I spent New Year’s Eve and Day in bed with a wicked cold (caught from the germ-tastic aquarium, no doubt) and I’m a little wobbly today, but I’m up. Not quite up to leaving the house yet, but at least I’m (literally) standing at my standing desk as I type this.
And I’m thinking about my word of the year. Lots of people do it–I certainly didn’t come up with it–but this tool has been helpful to me in years past.
This year it’s easy: REPLENISH
It’s easy because that’s what my new collection of essays is about. Each month, I’m trying a new creative endeavor in the hopes of replenishing my spirit, body, mind, and soul, and at the end of the month, I write about how it went. Without spoiling the last essay which I sent out on the last day of the year, the Reading Month went way better than I’d expected it to.
This month, January, is about Home, making and shaping it into the best place it can be. It’s funny, yesterday was the first day of the new year, and my reading challenge was officially over as the home challenge geared up, but because I was sick, I wasn’t thinking about any of that. I just wanted to read, because the refound habit of reading deeply really sunk in over December.
And I wanted to read, specifically, a memoir about building home (DO leave me a comment if you know a great one). I loved Dee Williams’s Big Tiny, and I wanted something like that. I found Hammer Head by Nina MacLaughlin, a book about a journalist who becomes a carpenter when writing clickbait got too much. It’s exactly what I wanted. It wasn’t until I’d click Buy that I realized I was feeding the January challenge–I’d completely forgotten.

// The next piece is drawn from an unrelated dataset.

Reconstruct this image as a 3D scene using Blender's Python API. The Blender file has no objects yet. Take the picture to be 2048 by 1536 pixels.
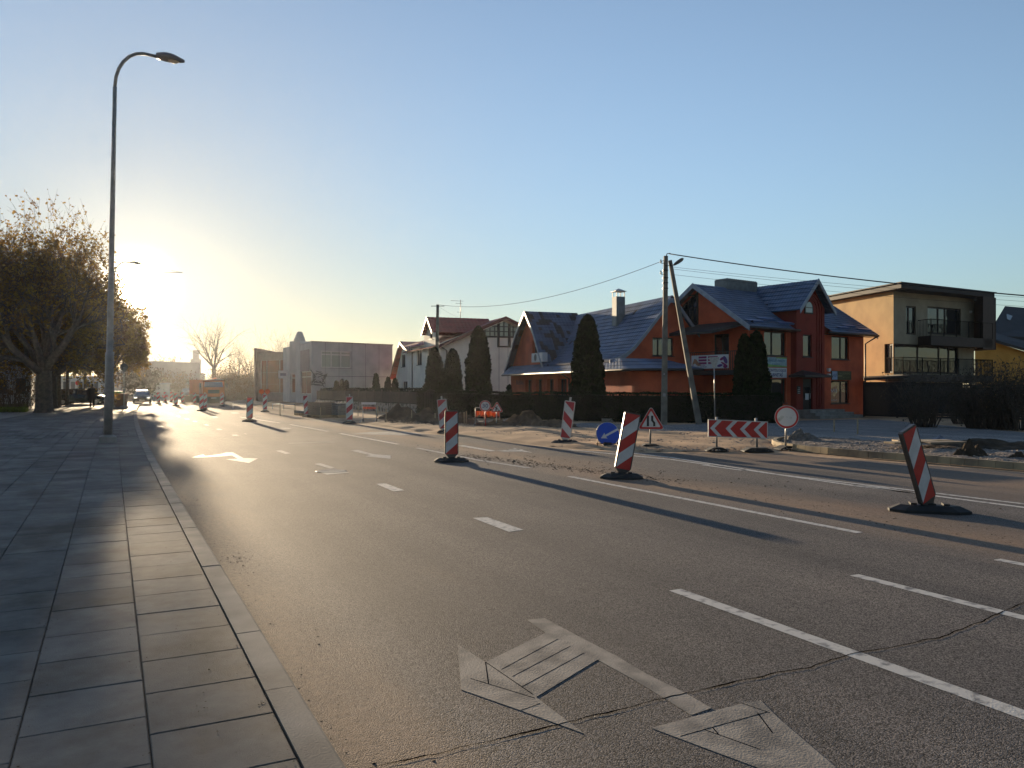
import bpy, math, random
from mathutils import Vector, Matrix, noise
from mathutils.geometry import tessellate_polygon
R = math.radians
sc = bpy.context.scene
col = sc.collection

# ------------------------------------------------------------------ camera, sky, sun, exposure
TH = R(26.77); FPX = 1590.0; HY = 775.0; EYE = 1.6
SUN_AZ, SUN_EL = R(1.55), R(6.5)
cam_d = bpy.data.cameras.new('camera'); cam = bpy.data.objects.new('camera', cam_d); col.objects.link(cam)
cam.location = (0, 0, EYE); cam.rotation_euler = (R(90), 0, -TH)
cam_d.sensor_width = 36; cam_d.lens = 36 * FPX / 2048; cam_d.shift_y = (HY - 768) / 2048
cam_d.clip_end = 6000; cam_d.clip_start = 0.05
sc.camera = cam
sc.render.resolution_x = 1024; sc.render.resolution_y = 768
sc.view_settings.view_transform = 'Standard'; sc.view_settings.look = 'None'
sc.view_settings.gamma = 1.0; sc.view_settings.exposure = 0.95
SDIR = Vector((math.sin(SUN_AZ) * math.cos(SUN_EL), math.cos(SUN_AZ) * math.cos(SUN_EL), math.sin(SUN_EL)))
sd = bpy.data.lights.new('sun', 'SUN'); sd.energy = 5.0; sd.angle = R(0.5); sd.color = (1.0, 0.77, 0.50)
so = bpy.data.objects.new('sun', sd); col.objects.link(so)
so.rotation_euler = (-SDIR).to_track_quat('-Z', 'Y').to_euler(); so.location = (0, 60, 40)
w = bpy.data.worlds.new('World'); sc.world = w; w.use_nodes = True
nt = w.node_tree; nt.nodes.clear()
def nd(nt, t, **k):
    n = nt.nodes.new(t)
    for a, b in k.items(): setattr(n, a, b)
    return n
sky = nd(nt, 'ShaderNodeTexSky', sky_type='NISHITA'); sky.sun_disc = False
sky.sun_elevation = SUN_EL; sky.sun_rotation = SUN_AZ; sky.air_density = 1.0; sky.dust_density = 0.25; sky.ozone_density = 2.5
bg = nd(nt, 'ShaderNodeBackground'); bg.inputs[1].default_value = 0.15
out = nd(nt, 'ShaderNodeOutputWorld')
hs = nd(nt, 'ShaderNodeHueSaturation'); hs.inputs['Saturation'].default_value = 0.82
# soft shoulder: the very bright sky round the sun is compressed
bw = nd(nt, 'ShaderNodeRGBToBW'); nt.links.new(sky.outputs[0], bw.inputs[0])
dv = nd(nt, 'ShaderNodeMath', operation='MULTIPLY_ADD'); dv.inputs[1].default_value = 1.05; dv.inputs[2].default_value = 1.0; nt.links.new(bw.outputs[0], dv.inputs[0])
iv = nd(nt, 'ShaderNodeMath', operation='DIVIDE'); iv.inputs[0].default_value = 2.75; nt.links.new(dv.outputs[0], iv.inputs[1])
sc_n = nd(nt, 'ShaderNodeVectorMath', operation='SCALE'); nt.links.new(sky.outputs[0], sc_n.inputs[0]); nt.links.new(iv.outputs[0], sc_n.inputs['Scale'])
# the sky is dimmer away from the sun
sd_t = nd(nt, 'ShaderNodeTexCoord'); sdot = nd(nt, 'ShaderNodeVectorMath', operation='DOT_PRODUCT'); sdot.inputs[1].default_value = SDIR; nt.links.new(sd_t.outputs['Generated'], sdot.inputs[0])
smr = nd(nt, 'ShaderNodeMapRange', interpolation_type='SMOOTHSTEP'); smr.inputs['From Min'].default_value = -0.25; smr.inputs['From Max'].default_value = 0.92; smr.inputs['To Min'].default_value = 0.52; smr.inputs['To Max'].default_value = 1.0
nt.links.new(sdot.outputs['Value'], smr.inputs[0]); sc_2 = nd(nt, 'ShaderNodeVectorMath', operation='SCALE'); nt.links.new(sc_n.outputs[0], sc_2.inputs[0])
szp = nd(nt, 'ShaderNodeSeparateXYZ'); nt.links.new(sd_t.outputs['Generated'], szp.inputs[0]); emr = nd(nt, 'ShaderNodeMapRange'); emr.inputs['From Max'].default_value = 0.45; emr.inputs['To Min'].default_value = 1.22; emr.inputs['To Max'].default_value = 0.76; nt.links.new(szp.outputs[2], emr.inputs[0])
cmb = nd(nt, 'ShaderNodeMath', operation='MULTIPLY'); nt.links.new(smr.outputs[0], cmb.inputs[0]); nt.links.new(emr.outputs[0], cmb.inputs[1]); nt.links.new(cmb.outputs[0], sc_2.inputs['Scale'])
nt.links.new(sc_2.outputs[0], hs.inputs['Color']); tn = nd(nt, 'ShaderNodeMix', data_type='RGBA', blend_type='MULTIPLY'); tn.inputs['Factor'].default_value = 1.0; tn.inputs['B'].default_value = (0.96, 0.99, 1.03, 1); nt.links.new(hs.outputs[0], tn.inputs['A']); nt.links.new(tn.outputs['Result'], bg.inputs[0])
# the aureole and disc of the low sun, part of the sky itself
tc = nd(nt, 'ShaderNodeTexCoord'); dt = nd(nt, 'ShaderNodeVectorMath', operation='DOT_PRODUCT'); dt.inputs[1].default_value = SDIR
nt.links.new(tc.outputs['Generated'], dt.inputs[0])
def wm(op, a, b=None):
    n = nd(nt, 'ShaderNodeMath', operation=op)
    for i, s in enumerate((a, b)):
        if s is None: continue
        if isinstance(s, (int, float)): n.inputs[i].default_value = s
        else: nt.links.new(s, n.inputs[i])
    return n.outputs[0]
dmax = wm('MAXIMUM', dt.outputs['Value'], 0.0)
g1 = wm('MULTIPLY', wm('POWER', dmax, 5000.0), 20.0)
g2 = wm('MULTIPLY', wm('POWER', dmax, 260.0), 0.16)
g3 = wm('MULTIPLY', wm('POWER', dmax, 25.0), 0.02)
bg2 = nd(nt, 'ShaderNodeBackground'); bg2.inputs[0].default_value = (1.0, 0.84, 0.56, 1)
nt.links.new(wm('ADD', wm('ADD', g1, g2), g3), bg2.inputs[1])
ad = nd(nt, 'ShaderNodeAddShader'); nt.links.new(bg.outputs[0], ad.inputs[0]); nt.links.new(bg2.outputs[0], ad.inputs[1])
nt.links.new(ad.outputs[0], out.inputs[0])
try:
    sc.cycles.volume_bounces = 0; sc.cycles.max_bounces = 6; sc.cycles.transparent_max_bounces = 8
except Exception: pass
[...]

I loved realizing that the reading challenge will follow me into each of the next eleven challenges. This should have been obvious, but it wasn’t, and it was delightful to discover. (For people new to the challenge, I’m replenishing my creative spirit by doing things I want to do in my downtime instead of reading social media or frittering away time watching TV or other mindless activities. One reader thought I was doing this as my job, which I wish I was wealthy enough to do. Nope, still working 40+ hours a week writing. But I can’t complain about that because I love love love love it.)
So. What’s YOUR word for 2018? Leave a comment – I’d love to know.
Marta says
Practice
ElizabethD says
Act
Marrije says
Mine is ‘space’: Creating it, using it, claiming it. First time I’ve actively chosen a word for the year, and I think I like it 🙂
Robynn says
“Less is more”. I’ve not found word-of-the-year very helpful in the past, but this year I have a very strong commitment to this motto; it’s risen up from deep in me and applies to so much.
Shelly Gilliland says
My word for 2018 is UNTETHERED. Gonna see where that takes me!